(Raw records)
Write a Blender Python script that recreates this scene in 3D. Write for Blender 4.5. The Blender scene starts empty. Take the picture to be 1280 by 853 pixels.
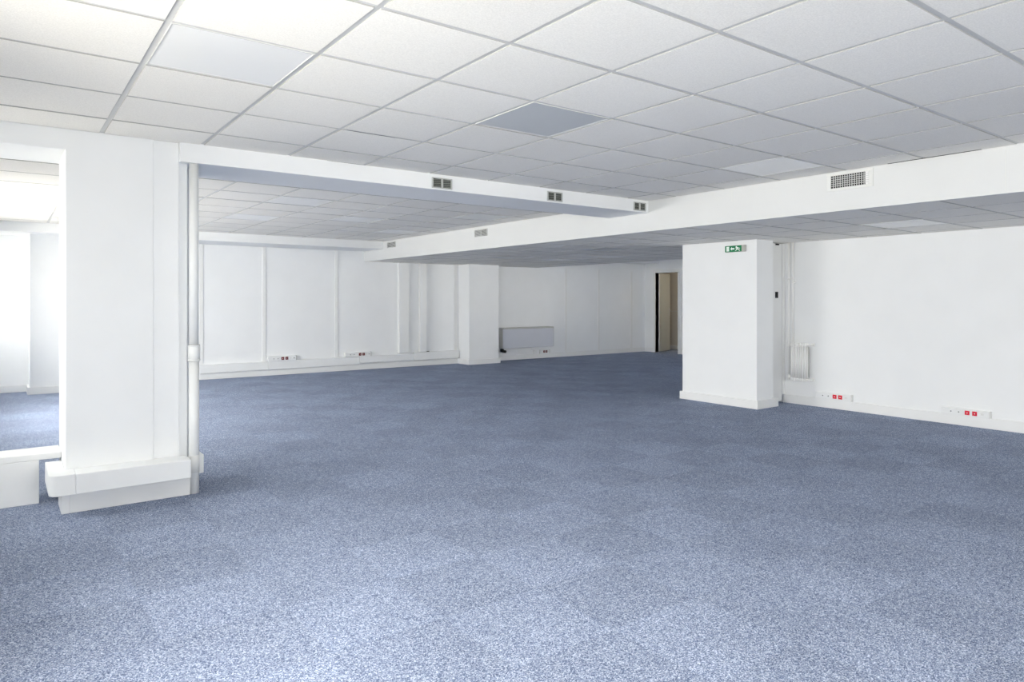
import bpy, bmesh, math, random
from mathutils import Vector, Matrix
random.seed(7)
scene = bpy.context.scene
C = scene.collection

# ------------------------------------------------------------------ camera
CAM_H = 1.34
THETA = 0.6385            # heading, clockwise from +Y
cam_d = bpy.data.cameras.new('camera')
cam = bpy.data.objects.new('camera', cam_d)
C.objects.link(cam)
cam.location = (0, 0, CAM_H)
cam.rotation_euler = (math.pi / 2, 0, -THETA)
cam_d.sensor_width = 36.0
cam_d.lens = 860.0 / 1280.0 * 36.0
cam_d.shift_y = -(426.5 - 375.6) / 1280.0
cam_d.clip_start = 0.05
cam_d.clip_end = 200
scene.camera = cam

# ------------------------------------------------------------------ world, exposure
scene.view_settings.view_transform = 'Standard'
scene.view_settings.look = 'None'
scene.view_settings.gamma = 1
scene.view_settings.use_curve_mapping = False
scene.view_settings.exposure = 1.62
scene.cycles.max_bounces = 16
scene.cycles.diffuse_bounces = 12
scene.cycles.glossy_bounces = 4
scene.cycles.sample_clamp_indirect = 8
scene.cycles.use_denoising = True
scene.cycles.caustics_reflective = False
scene.cycles.caustics_refractive = False

# daylight by height: street below, facades opposite at the horizon, overcast sky above
DAYLIGHT = [(-1.0, (0.45, 0.42, 0.34)), (-0.35, (0.64, 0.60, 0.50)), (-0.08, (1.14, 1.07, 0.93)),
            (0.06, (1.19, 1.17, 1.12)), (0.30, (1.07, 1.07, 1.05)), (1.0, (0.93, 0.95, 0.96))]
SKY_STRENGTH = 10.5
world = bpy.data.worlds.new('world')
scene.world = world
world.use_nodes = True
nt = world.node_tree
nt.nodes.clear()
wo = nt.nodes.new('ShaderNodeOutputWorld')
bg = nt.nodes.new('ShaderNodeBackground')
tc = nt.nodes.new('ShaderNodeTexCoord')
sx = nt.nodes.new('ShaderNodeSeparateXYZ')
mr = nt.nodes.new('ShaderNodeMapRange')
mr.inputs['From Min'].default_value = -1
mr.inputs['From Max'].default_value = 1
mx = nt.nodes.new('ShaderNodeValToRGB')
for k, (z, c) in enumerate(DAYLIGHT):
    e = mx.color_ramp.elements[0] if k == 0 else mx.color_ramp.elements[1] if k == len(DAYLIGHT) - 1 else mx.color_ramp.elements.new((z + 1) / 2)
    e.position = (z + 1) / 2
for e, (z, c) in zip(sorted(mx.color_ramp.elements, key=lambda q: q.position), DAYLIGHT):
    e.color = (*c, 1)
nt.links.new(tc.outputs['Generated'], sx.inputs[0])
nt.links.new(sx.outputs['Z'], mr.inputs['Value'])
nt.links.new(mr.outputs[0], mx.inputs[0])
nt.links.new(mx.outputs[0], bg.inputs['Color'])
bg.inputs['Strength'].default_value = SKY_STRENGTH
nt.links.new(bg.outputs[0], wo.inputs['Surface'])

# windows, all outside the frame, the hall ones added to brighten the far end: (centre, width, height, normal axis)
FACX, SILL, HEAD = -0.95, 0.78, 2.16
REARY = -4.6
YHALL = 5.45
# (from, to, light the pane passes, dimmed bay by bay to balance the rooms)
FACADE_BAYS = [(-4.2, -2.9, .2), (-2.7, -1.4, .2), (-1.2, 0.1, .5), (0.3, 1.6, .95), (1.75, 2.95, .9), (3.1, 4.4, .4),
               (4.75, 6.15, .5), (6.6, 7.9, .6), (8.05, 9.2, 1.), (9.35, 10.6, 1.), (11.4, 12.3, .6)]
REAR_BAYS = [(-0.6, 1.0, .8), (1.2, 2.8, 1.), (3.0, 4.6, .45), (4.8, 6.4, .25)]
HALL_FILL_BAYS = [(9.2, 10.6, .8), (10.9, 12.3, .7)]  # unseen windows, added to brighten the far wall and low ceiling

def portal(name, loc, rot, w, h):
    l = bpy.data.lights.new(name, 'AREA')
    l.shape = 'RECTANGLE'
    l.size, l.size_y = w, h
    l.cycles.is_portal = True
    o = bpy.data.objects.new(name, l)
    o.location = loc
    o.rotation_euler = rot
    C.objects.link(o)

for a, b, _ in FACADE_BAYS:     # area lamps face local -Z
    portal('window_daylight', (FACX - 0.16, (a + b) / 2, (SILL + HEAD) / 2), (0, -math.pi / 2, 0), HEAD - SILL, b - a)
for a, b, _ in HALL_FILL_BAYS:
    portal('window_daylight', ((a + b) / 2, YHALL - 0.16, (SILL + HEAD) / 2), (math.pi / 2, 0, 0), b - a, HEAD - SILL)
for a, b, _ in REAR_BAYS:
    portal('window_daylight', ((a + b) / 2, REARY - 0.16, (SILL + HEAD) / 2), (math.pi / 2, 0, 0), b - a, HEAD - SILL)

# ------------------------------------------------------------------ materials
def mat(name, col, rough=0.6, spec=0.4, metal=0.0):
    m = bpy.data.materials.new(name)
    m.use_nodes = True
    b = m.node_tree.nodes['Principled BSDF']
    b.inputs['Base Color'].default_value = (*col, 1)
    b.inputs['Roughness'].default_value = rough
    b.inputs['Specular IOR Level'].default_value = spec
    b.inputs['Metallic'].default_value = metal
    return m

def speckled(name, col, rough, amp, scale, bump=0.0, spec=0.3):
    m = mat(name, col, rough, spec)
    n = m.node_tree
    b = n.nodes['Principled BSDF']
    t = n.nodes.new('ShaderNodeTexCoord')
    no = n.nodes.new('ShaderNodeTexNoise')
    no.inputs['Scale'].default_value = scale
    no.inputs['Detail'].default_value = 3
    r = n.nodes.new('ShaderNodeMapRange')
    r.inputs['From Min'].default_value = 0.3
    r.inputs['From Max'].default_value = 0.7
    r.inputs['To Min'].default_value = 1 - amp
    r.inputs['To Max'].default_value = 1 + amp
    v = n.nodes.new('ShaderNodeVectorMath')
    v.operation = 'SCALE'
    v.inputs[0].default_value = col
    n.links.new(t.outputs['Object'], no.inputs['Vector'])
    n.links.new(no.outputs['Fac'], r.inputs['Value'])
    n.links.new(r.outputs[0], v.inputs['Scale'])
    n.links.new(v.outputs[0], b.inputs['Base Color'])
    if bump:
        bp = n.nodes.new('ShaderNodeBump')
        bp.inputs['Strength'].default_value = bump
        bp.inputs['Distance'].default_value = 0.002
        n.links.new(no.outputs['Fac'], bp.inputs['Height'])
        n.links.new(bp.outputs[0], b.inputs['Normal'])
    return m

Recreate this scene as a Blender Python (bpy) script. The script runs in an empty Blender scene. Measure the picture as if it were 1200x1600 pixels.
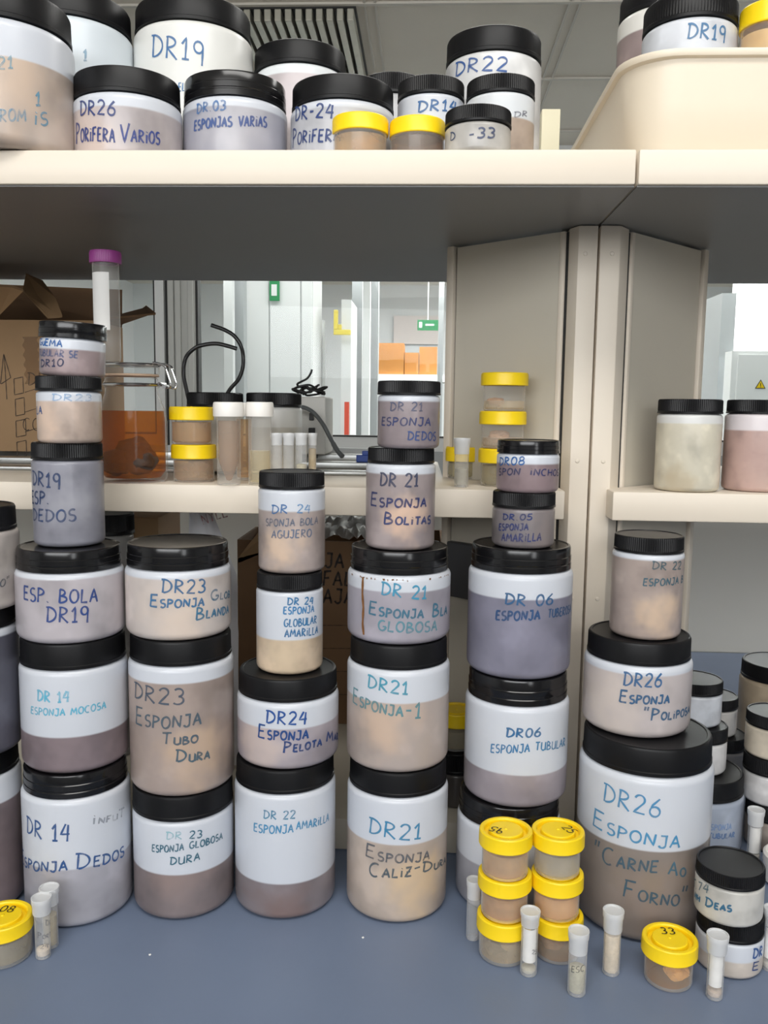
import bpy, bmesh, math, random
from mathutils import Vector, Matrix, noise
random.seed(7)
SC = bpy.context.scene
COL = SC.collection
PI = math.pi

# ------------------------------------------------------------------ camera
F = 1360.0; PITCH = math.radians(6.9); YAW = math.radians(2.7); ROLL = math.radians(0.72); H = 0.51
cam_data = bpy.data.cameras.new('camera')
cam_data.sensor_fit = 'VERTICAL'; cam_data.sensor_height = 32.0
cam_data.lens = F * 32.0 / 1600.0; cam_data.clip_start = 0.02; cam_data.clip_end = 60
cam = bpy.data.objects.new('camera', cam_data); COL.objects.link(cam)
CM = Matrix.Rotation(YAW, 3, 'Z') @ Matrix.Rotation(PI / 2 - PITCH, 3, 'X') @ Matrix.Rotation(ROLL, 3, 'Z')
cam.matrix_world = Matrix.Translation((0, 0, H)) @ CM.to_4x4()
SC.camera = cam

# ------------------------------------------------------------------ light and exposure
SC.view_settings.view_transform = 'Standard'; SC.view_settings.look = 'None'
SC.view_settings.gamma = 1.0; SC.view_settings.exposure = 0.0
try:
    SC.view_settings.use_curve_mapping = False
    SC.cycles.transparent_max_bounces = 24
    SC.cycles.max_bounces = 10
    SC.cycles.use_light_tree = False
except Exception:
    pass
W = bpy.data.worlds.new('daylight'); SC.world = W; W.use_nodes = True
bg = W.node_tree.nodes['Background']; bg.inputs[0].default_value = (0.93, 0.97, 1.0, 1); bg.inputs[1].default_value = 1.0

def area(name, loc, target, sx, sy, energy, color):
    l = bpy.data.lights.new(name, 'AREA'); l.shape = 'RECTANGLE'; l.size = sx; l.size_y = sy
    l.energy = energy; l.color = color
    o = bpy.data.objects.new(name, l); COL.objects.link(o); o.location = loc
    o.rotation_euler = (Vector(target) - Vector(loc)).to_track_quat('-Z', 'Y').to_euler()
    return o
area('window_daylight', (-0.5, -2.2, 1.30), (0, 1.0, 0.30), 3.0, 0.9, 62, (0.97, 0.985, 1.0))
area('side_window_light', (1.35, -2.0, 0.85), (0, 1.0, 0.35), 0.45, 1.3, 9, (0.97, 0.985, 1.0))
area('ceiling_lamp_light', (0.2, -0.15, 1.74), (0.15, 0.35, 0), 1.5, 0.5, 20, (1.0, 0.985, 0.95))
area('rear_fill_light', (0.6, 1.70, 1.74), (0.6, 1.72, 0), 2.2, 0.3, 14, (1.0, 0.99, 0.96))  # added unseen fill that brightens the back panel and rear worktop
area('corridor_lamp_light', (0.3, 7.2, 1.72), (0.3, 7.2, 0), 2.6, 1.0, 105, (1.0, 0.99, 0.97))
area('corridor_front_fill_light', (0.3, 4.95, 1.70), (0.3, 5.25, 0), 4.5, 0.4, 34, (1.0, 0.99, 0.97))  # extra fill added to brighten the cupboard fronts beyond the glass
area('adjoining_room_light', (2.7, 6.45, 1.72), (2.7, 6.7, 0), 1.6, 0.5, 90, (1.0, 1.0, 1.0))

# ------------------------------------------------------------------ pixel helpers (a photo pixel -> a ray -> a point in the room)
def ray(px, py): return CM @ Vector(((px - 600) / F, -(py - 800) / F, -1.0))
def azim(px, py):
    r = ray(px, py); return math.atan2(r.x, r.y)
def tanel(px, py):
    r = ray(px, py); return r.z / math.hypot(r.x, r.y)
def atY(px, py, Y):
    r = ray(px, py); t = Y / r.y; return Vector((r.x * t, Y, H + r.z * t))
def atZ(px, py, Z):
    r = ray(px, py); t = (Z - H) / r.z; return Vector((r.x * t, r.y * t, Z))
def solve(xl, xr, yb, ym, z0, dist=None, prev=None, R=None, tol=.012):
    """centre and radius of an upright round thing from its silhouette; a radius or distance may be known"""
    a, b = azim(xl, ym), azim(xr, ym); az = (a + b) / 2; al = (b - a) / 2
    if R is not None and dist is None: dist = R / math.sin(al)
    if dist is None:
        dist = (z0 - H) / tanel((xl + xr) / 2, yb) / (1 - math.sin(al))
        if prev is not None: dist = min(max(dist, prev - tol), prev + tol)
    if R is None: R = dist * math.sin(al)
    return Vector((dist * math.sin(az), dist * math.cos(az), z0)), R, dist
def zat(px, py, front): return H + front * tanel(px, py)

# ------------------------------------------------------------------ materials
def lin(c):
    out = []
    for v in c:
        v /= 255.0
        out.append(v / 12.92 if v <= .04045 else ((v + .055) / 1.055) ** 2.4)
    return tuple(out) + (1.0,)
MATS = {}
def mat(name, color, rough=.5, metal=0.0, spec=.5, noise_amt=0.0, noise_scale=30.0, bump=0.0, bump_scale=200.0, coat=0.0):
    if name in MATS: return MATS[name]
    m = bpy.data.materials.new(name); m.use_nodes = True; nt = m.node_tree; N = nt.nodes; L = nt.links
    p = N['Principled BSDF']; p.inputs['Base Color'].default_value = color; p.inputs['Roughness'].default_value = rough
    p.inputs['Metallic'].default_value = metal; p.inputs['Specular IOR Level'].default_value = spec
    p.inputs['Coat Weight'].default_value = coat
    tc = N.new('ShaderNodeTexCoord')
    nz = N.new('ShaderNodeTexNoise'); nz.inputs['Scale'].default_value = noise_scale; nz.inputs['Detail'].default_value = 4
    L.new(tc.outputs['Object'], nz.inputs['Vector'])
    mx = N.new('ShaderNodeMixRGB'); mx.blend_type = 'MULTIPLY'; mx.inputs[1].default_value = color
    rp = N.new('ShaderNodeValToRGB'); lo = 1 - noise_amt
    rp.color_ramp.elements[0].color = (lo, lo, lo, 1); rp.color_ramp.elements[0].position = .3
    rp.color_ramp.elements[1].color = (1, 1, 1, 1); rp.color_ramp.elements[1].position = .7
    L.new(nz.outputs['Fac'], rp.inputs[0]); L.new(rp.outputs[0], mx.inputs[2]); mx.inputs[0].default_value = 1
    L.new(mx.outputs[0], p.inputs['Base Color'])
    if bump:
        n2 = N.new('ShaderNodeTexNoise'); n2.inputs['Scale'].default_value = bump_scale
        L.new(tc.outputs['Object'], n2.inputs['Vector'])
        b = N.new('ShaderNodeBump'); b.inputs['Strength'].default_value = bump; b.inputs['Distance'].default_value = .001
        L.new(n2.outputs['Fac'], b.inputs['Height']); L.new(b.outputs[0], p.inputs['Normal'])
    MATS[name] = m; return m

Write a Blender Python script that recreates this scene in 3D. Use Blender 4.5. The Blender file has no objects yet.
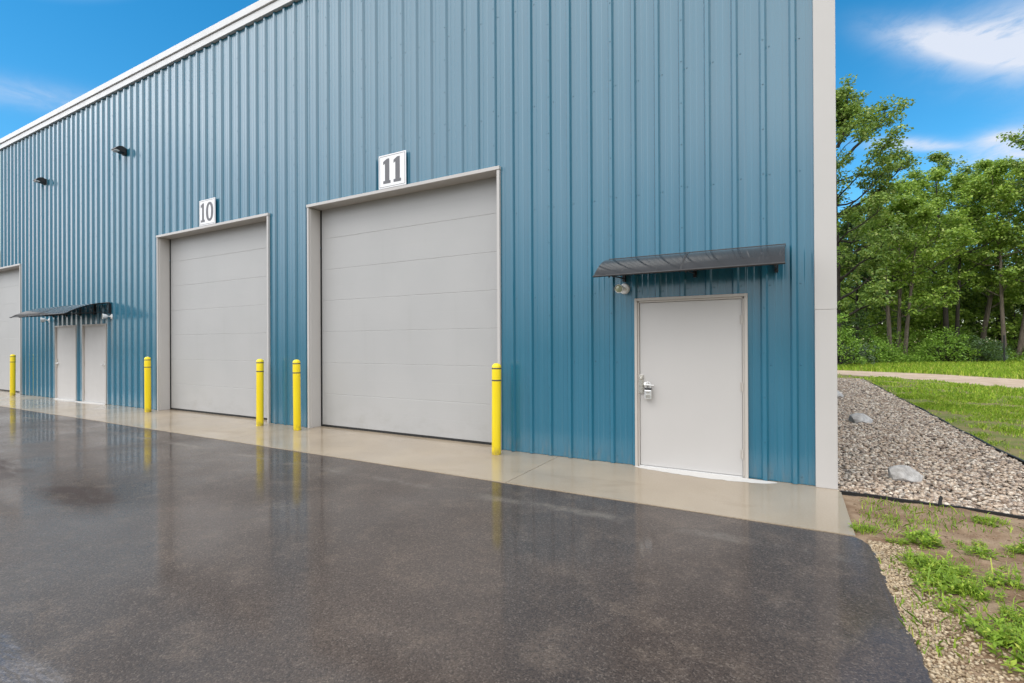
import bpy, bmesh, math, random
import numpy as np
from mathutils import Vector, Matrix
R = math.radians
S = bpy.context.scene
COL = S.collection
random.seed(7)
RNG = np.random.default_rng(11)

# ------------------------------------------------------------------ helpers
class MB:
    """collects faces, build() links them as ONE mesh object"""
    def __init__(s): s.v = []; s.f = []; s.m = []
    def add(s, vs, fs, mi=0):
        b = len(s.v); s.v += [tuple(v) for v in vs]
        for f in fs: s.f.append(tuple(b + i for i in f)); s.m.append(mi)
    def box(s, x0, x1, y0, y1, z0, z1, mi=0):
        s.add([(x0,y0,z0),(x1,y0,z0),(x1,y1,z0),(x0,y1,z0),(x0,y0,z1),(x1,y0,z1),(x1,y1,z1),(x0,y1,z1)],
              [(0,3,2,1),(4,5,6,7),(0,1,5,4),(1,2,6,5),(2,3,7,6),(3,0,4,7)], mi)
    def prism(s, prof, axis, a0, a1, mi=0):
        """closed profile of 2D points swept along an axis; prof given in the other two axes in order"""
        n = len(prof)
        def P(p, a):
            return {'x': (a, p[0], p[1]), 'y': (p[0], a, p[1]), 'z': (p[0], p[1], a)}[axis]
        vs = [P(p, a0) for p in prof] + [P(p, a1) for p in prof]
        fs = [(i, (i+1) % n, n + (i+1) % n, n + i) for i in range(n)]
        fs += [tuple(reversed(range(n))), tuple(range(n, 2*n))]
        s.add(vs, fs, mi)
    def tube(s, pts, rad, n=8, mi=0, cap=True):
        pts = [Vector(p) for p in pts]
        if not hasattr(rad, '__len__'): rad = [rad]*len(pts)
        b = len(s.v); up = Vector((0.31, 0.17, 0.94))
        for i, p in enumerate(pts):
            t = (pts[min(i+1, len(pts)-1)] - pts[max(i-1, 0)]).normalized()
            u = t.cross(up)
            if u.length < 1e-3: u = t.cross(Vector((1, 0, 0)))
            u.normalize(); w = t.cross(u)
            for k in range(n):
                a = 2*math.pi*k/n
                s.v.append(tuple(p + (u*math.cos(a) + w*math.sin(a))*rad[i]))
        for i in range(len(pts)-1):
            for k in range(n):
                k2 = (k+1) % n
                s.f.append((b+i*n+k, b+i*n+k2, b+(i+1)*n+k2, b+(i+1)*n+k)); s.m.append(mi)
        if cap:
            s.f.append(tuple(b+k for k in reversed(range(n)))); s.m.append(mi)
            e = b+(len(pts)-1)*n
            s.f.append(tuple(e+k for k in range(n))); s.m.append(mi)
    def lathe(s, prof, c=(0,0,0), M=None, n=24, mi=0):
        """profile of (r, h) turned about local z, then placed by M and c"""
        b = len(s.v); c = Vector(c); M = M or Matrix.Identity(3)
        for r, h in prof:
            for k in range(n):
                a = 2*math.pi*k/n
                s.v.append(tuple(c + M @ Vector((max(r, 1e-4)*math.cos(a), max(r, 1e-4)*math.sin(a), h))))
        for i in range(len(prof)-1):
            for k in range(n):
                k2 = (k+1) % n
                s.f.append((b+i*n+k, b+i*n+k2, b+(i+1)*n+k2, b+(i+1)*n+k)); s.m.append(mi)
        s.f.append(tuple(b+k for k in reversed(range(n)))); s.m.append(mi)
        e = b+(len(prof)-1)*n
        s.f.append(tuple(e+k for k in range(n))); s.m.append(mi)
    def build(s, name, mats, parent=None, smooth=False, loc=(0,0,0), bevel=0, rot=None, fixn=True):
        me = bpy.data.meshes.new(name)
        me.from_pydata(s.v, [], s.f)
        for m in (mats if isinstance(mats, (list, tuple)) else [mats]): me.materials.append(m)
        me.polygons.foreach_set('material_index', s.m)
        if fixn:
            bm = bmesh.new(); bm.from_mesh(me); bmesh.ops.recalc_face_normals(bm, faces=bm.faces); bm.to_mesh(me); bm.free()
        if smooth:
            me.polygons.foreach_set('use_smooth', [True]*len(me.polygons))
            try: me.set_sharp_from_angle(angle=R(40))
            except Exception: pass
        me.update()
        return link(name, me, parent, loc, bevel, rot)

def link(name, me, parent=None, loc=(0,0,0), bevel=0, rot=None):
    o = bpy.data.objects.new(name, me); COL.objects.link(o)
    o.location = loc; o.parent = parent
    if rot: o.rotation_euler = rot
    if bevel:
        b = o.modifiers.new('bevel', 'BEVEL'); b.width = bevel; b.segments = 2; b.limit_method = 'ANGLE'; b.angle_limit = R(35)
    return o

def np_mesh(name, verts, faces, mats, mi=None, smooth=False):
    """verts (n,3) faces (m,k) with constant k"""
    me = bpy.data.meshes.new(name)
    n, (m, k) = len(verts), faces.shape
    me.vertices.add(n); me.vertices.foreach_set('co', np.ascontiguousarray(verts, dtype=np.float32).ravel())
    me.loops.add(m*k); me.loops.foreach_set('vertex_index', faces.astype(np.int32).ravel())
    me.polygons.add(m)
    me.polygons.foreach_set('loop_start', np.arange(0, m*k, k, dtype=np.int32))
    for mt in (mats if isinstance(mats, (list, tuple)) else [mats]): me.materials.append(mt)
    if mi is not None: me.polygons.foreach_set('material_index', mi.astype(np.int32))
    if smooth: me.polygons.foreach_set('use_smooth', np.ones(m, dtype=bool))
    me.update(calc_edges=True)
    return me

def tag(o, label, cat, group=None, kind=None):
    if label: o['label'] = label
    if cat: o['category'] = cat
    if group: o['group'] = group
    if kind: o['kind'] = kind
    return o
def thing(name, label, cat, loc=(0,0,0), rz=0, group=None):
    o = bpy.data.objects.new(name, None); COL.objects.link(o); o.empty_display_size = .2
    o.location = loc; o.rotation_euler = (0, 0, rz)
    return tag(o, label, cat, group)
def structure(o, label=None, cat=None): o['kind'] = 'structure'; return tag(o, label, cat)
def dup(root, loc, rz=0, sc=1, label=None, group=None):
    r = root.copy(); COL.objects.link(r); r.location = loc; r.rotation_euler = (0, 0, rz); r.scale = (sc, sc, sc)
    if label: r['label'] = label
    if group: r['group'] = group
    for ch in list(root.children):
        c = ch.copy(); COL.objects.link(c); c.parent = r
        for g in list(ch.children):
            d = g.copy(); COL.objects.link(d); d.parent = c
    return r

# ------------------------------------------------------------------ node helpers
class NT:
    def __init__(s, tree): s.t = tree; s.n = tree.nodes; s.l = tree.links
    def new(s, typ, **kw):
        n = s.n.new(typ)
        for k, v in kw.items():
            if k.startswith('i_'): s.put(n.inputs[k[2:].replace('_', ' ')], v)
            else: setattr(n, k, v)
        return n
    def put(s, sock, v):
        if isinstance(v, bpy.types.NodeSocket): s.l.new(v, sock)
        elif isinstance(v, bpy.types.Node): s.l.new(v.outputs[0], sock)
        else:
            if hasattr(sock.default_value, '__len__') and hasattr(v, '__len__') and len(v) == 3 and len(sock.default_value) == 4: v = (*v, 1)
            sock.default_value = v
    def math(s, op, a, b=0.0, c=None, clamp=False):
        n = s.n.new('ShaderNodeMath'); n.operation = op; n.use_clamp = clamp
        s.put(n.inputs[0], a); s.put(n.inputs[1], b)
        if c is not None: s.put(n.inputs[2], c)
        return n.outputs[0]
    def mix(s, f, a, b, blend='MIX'):
        n = s.n.new('ShaderNodeMix'); n.data_type = 'RGBA'; n.blend_type = blend
        s.put(n.inputs[0], f); s.put(n.inputs[6], a); s.put(n.inputs[7], b)
        return n.outputs[2]
    def noise(s, vec, scale, detail=4, rough=.5, dist=0):
        n = s.n.new('ShaderNodeTexNoise'); n.inputs['Scale'].default_value = scale; n.inputs['Detail'].default_value = detail
        n.inputs['Roughness'].default_value = rough; n.inputs['Distortion'].default_value = dist
        if vec is not None: s.put(n.inputs['Vector'], vec)
        return n.outputs[0]
    def ramp(s, f, stops):
        n = s.n.new('ShaderNodeValToRGB'); e = n.color_ramp.elements
        while len(e) < len(stops): e.new(.5)
        for i, (p, c) in enumerate(stops):
            e[i].position = p; e[i].color = (*c, 1) if hasattr(c, '__len__') else (c, c, c, 1)
        s.put(n.inputs[0], f); return n.outputs[0]
    def mr(s, f, a, b, c=0., d=1., smooth=True):
        n = s.n.new('ShaderNodeMapRange'); n.interpolation_type = 'SMOOTHSTEP' if smooth else 'LINEAR'
        s.put(n.inputs[0], f)
        for i, v in enumerate((a, b, c, d)): s.put(n.inputs[i+1], v)
        return n.outputs[0]
    def scalev(s, vec, sc):
        n = s.n.new('ShaderNodeMapping'); n.inputs['Scale'].default_value = sc; s.put(n.inputs[0], vec); return n.outputs[0]
    def bump(s, h, strength=.3, dist=.01, normal=None):
        n = s.n.new('ShaderNodeBump'); n.inputs['Strength'].default_value = strength; n.inputs['Distance'].default_value = dist
        s.put(n.inputs['Height'], h)
        if normal is not None: s.put(n.inputs['Normal'], normal)
        return n.outputs[0]
    def pos(s): return s.new('ShaderNodeNewGeometry').outputs['Position']
    def obj(s): return s.new('ShaderNodeTexCoord').outputs['Object']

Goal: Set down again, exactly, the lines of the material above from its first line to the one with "scene.cycles.caustics_refractive = False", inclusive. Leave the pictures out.

Result:
Write a Blender Python script that recreates this scene in 3D. Write for Blender 4.5. The Blender scene starts empty. Take the picture to be 1280 by 853 pixels.
import bpy, bmesh, math, random
from mathutils import Vector, Matrix
random.seed(7)
scene = bpy.context.scene
C = scene.collection

# ------------------------------------------------------------------ camera
CAM_H = 1.34
THETA = 0.6385            # heading, clockwise from +Y
cam_d = bpy.data.cameras.new('camera')
cam = bpy.data.objects.new('camera', cam_d)
C.objects.link(cam)
cam.location = (0, 0, CAM_H)
cam.rotation_euler = (math.pi / 2, 0, -THETA)
cam_d.sensor_width = 36.0
cam_d.lens = 860.0 / 1280.0 * 36.0
cam_d.shift_y = -(426.5 - 375.6) / 1280.0
cam_d.clip_start = 0.05
cam_d.clip_end = 200
scene.camera = cam

# ------------------------------------------------------------------ world, exposure
scene.view_settings.view_transform = 'Standard'
scene.view_settings.look = 'None'
scene.view_settings.gamma = 1
scene.view_settings.use_curve_mapping = False
scene.view_settings.exposure = 1.62
scene.cycles.max_bounces = 16
scene.cycles.diffuse_bounces = 12
scene.cycles.glossy_bounces = 4
scene.cycles.sample_clamp_indirect = 8
scene.cycles.use_denoising = True
scene.cycles.caustics_reflective = False
scene.cycles.caustics_refractive = False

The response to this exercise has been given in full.